Your objective | Only the lines from the start of the material through the line containing "pilD = make_pillar('white" are to be extracted, exactly as they appear.

---- Material provided

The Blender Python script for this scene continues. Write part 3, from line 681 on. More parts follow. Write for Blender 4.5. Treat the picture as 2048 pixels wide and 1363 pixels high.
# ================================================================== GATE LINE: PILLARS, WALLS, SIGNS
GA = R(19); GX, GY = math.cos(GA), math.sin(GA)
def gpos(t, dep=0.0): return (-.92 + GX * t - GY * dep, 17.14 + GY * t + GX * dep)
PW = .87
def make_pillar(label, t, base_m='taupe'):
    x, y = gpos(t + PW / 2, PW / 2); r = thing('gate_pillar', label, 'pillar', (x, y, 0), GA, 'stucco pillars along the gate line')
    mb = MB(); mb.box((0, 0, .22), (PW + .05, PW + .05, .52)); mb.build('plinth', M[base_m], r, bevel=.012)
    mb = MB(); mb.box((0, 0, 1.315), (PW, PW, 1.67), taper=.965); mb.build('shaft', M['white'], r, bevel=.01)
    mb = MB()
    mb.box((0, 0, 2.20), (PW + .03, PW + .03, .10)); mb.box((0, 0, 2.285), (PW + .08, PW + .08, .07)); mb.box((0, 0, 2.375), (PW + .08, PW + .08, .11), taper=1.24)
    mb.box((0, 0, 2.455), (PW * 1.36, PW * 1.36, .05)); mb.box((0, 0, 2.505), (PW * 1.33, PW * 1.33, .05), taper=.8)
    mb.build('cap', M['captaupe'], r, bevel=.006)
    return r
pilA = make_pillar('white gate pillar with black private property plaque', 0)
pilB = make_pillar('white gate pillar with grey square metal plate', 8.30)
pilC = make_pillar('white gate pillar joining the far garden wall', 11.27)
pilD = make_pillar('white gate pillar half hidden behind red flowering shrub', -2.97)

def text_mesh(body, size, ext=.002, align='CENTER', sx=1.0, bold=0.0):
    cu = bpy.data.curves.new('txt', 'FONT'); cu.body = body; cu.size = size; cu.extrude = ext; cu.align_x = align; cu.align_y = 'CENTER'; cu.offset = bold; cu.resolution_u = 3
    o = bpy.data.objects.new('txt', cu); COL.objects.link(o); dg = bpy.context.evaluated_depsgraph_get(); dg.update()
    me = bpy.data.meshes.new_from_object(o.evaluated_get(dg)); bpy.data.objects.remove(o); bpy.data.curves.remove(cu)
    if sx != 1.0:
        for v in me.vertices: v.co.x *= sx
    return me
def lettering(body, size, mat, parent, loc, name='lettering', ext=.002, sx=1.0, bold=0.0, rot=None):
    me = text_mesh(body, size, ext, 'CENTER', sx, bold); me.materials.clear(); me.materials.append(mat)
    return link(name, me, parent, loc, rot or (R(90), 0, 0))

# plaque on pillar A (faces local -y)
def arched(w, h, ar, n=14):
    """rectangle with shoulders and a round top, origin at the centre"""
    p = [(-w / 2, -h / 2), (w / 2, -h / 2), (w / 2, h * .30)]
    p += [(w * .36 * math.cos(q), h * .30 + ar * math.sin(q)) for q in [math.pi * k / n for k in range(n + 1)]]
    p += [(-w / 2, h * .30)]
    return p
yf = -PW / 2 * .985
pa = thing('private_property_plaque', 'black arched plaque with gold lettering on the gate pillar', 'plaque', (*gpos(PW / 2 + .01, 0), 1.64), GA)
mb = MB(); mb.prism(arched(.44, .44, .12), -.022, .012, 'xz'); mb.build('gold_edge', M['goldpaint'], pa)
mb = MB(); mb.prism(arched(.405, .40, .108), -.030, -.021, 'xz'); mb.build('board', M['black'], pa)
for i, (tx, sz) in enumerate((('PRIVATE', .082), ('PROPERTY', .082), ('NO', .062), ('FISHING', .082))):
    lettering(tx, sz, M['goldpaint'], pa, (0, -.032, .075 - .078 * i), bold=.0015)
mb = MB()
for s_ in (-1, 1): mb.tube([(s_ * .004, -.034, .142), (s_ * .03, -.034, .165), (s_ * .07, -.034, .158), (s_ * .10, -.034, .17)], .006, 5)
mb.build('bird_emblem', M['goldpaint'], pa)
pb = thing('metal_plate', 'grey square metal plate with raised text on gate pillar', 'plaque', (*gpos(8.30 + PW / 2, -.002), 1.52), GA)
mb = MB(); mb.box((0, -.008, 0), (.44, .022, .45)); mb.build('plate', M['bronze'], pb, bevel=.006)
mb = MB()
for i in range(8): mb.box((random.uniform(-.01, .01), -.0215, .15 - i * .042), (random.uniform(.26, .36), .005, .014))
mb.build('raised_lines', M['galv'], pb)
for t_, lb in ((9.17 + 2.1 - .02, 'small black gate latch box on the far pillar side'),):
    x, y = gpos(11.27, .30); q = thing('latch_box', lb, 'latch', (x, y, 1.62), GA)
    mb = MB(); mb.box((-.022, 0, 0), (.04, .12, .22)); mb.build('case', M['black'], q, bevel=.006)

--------

Final result |
The Blender Python script for this scene continues. Write part 3, from line 681 on. More parts follow. Write for Blender 4.5. Treat the picture as 2048 pixels wide and 1363 pixels high.
# ================================================================== GATE LINE: PILLARS, WALLS, SIGNS
GA = R(19); GX, GY = math.cos(GA), math.sin(GA)
def gpos(t, dep=0.0): return (-.92 + GX * t - GY * dep, 17.14 + GY * t + GX * dep)
PW = .87
def make_pillar(label, t, base_m='taupe'):
    x, y = gpos(t + PW / 2, PW / 2); r = thing('gate_pillar', label, 'pillar', (x, y, 0), GA, 'stucco pillars along the gate line')
    mb = MB(); mb.box((0, 0, .22), (PW + .05, PW + .05, .52)); mb.build('plinth', M[base_m], r, bevel=.012)
    mb = MB(); mb.box((0, 0, 1.315), (PW, PW, 1.67), taper=.965); mb.build('shaft', M['white'], r, bevel=.01)
    mb = MB()
    mb.box((0, 0, 2.20), (PW + .03, PW + .03, .10)); mb.box((0, 0, 2.285), (PW + .08, PW + .08, .07)); mb.box((0, 0, 2.375), (PW + .08, PW + .08, .11), taper=1.24)
    mb.box((0, 0, 2.455), (PW * 1.36, PW * 1.36, .05)); mb.box((0, 0, 2.505), (PW * 1.33, PW * 1.33, .05), taper=.8)
    mb.build('cap', M['captaupe'], r, bevel=.006)
    return r
pilA = make_pillar('white gate pillar with black private property plaque', 0)
pilB = make_pillar('white gate pillar with grey square metal plate', 8.30)
pilC = make_pillar('white gate pillar joining the far garden wall', 11.27)
pilD = make_pillar('white gate pillar half hidden behind red flowering shrub', -2.97)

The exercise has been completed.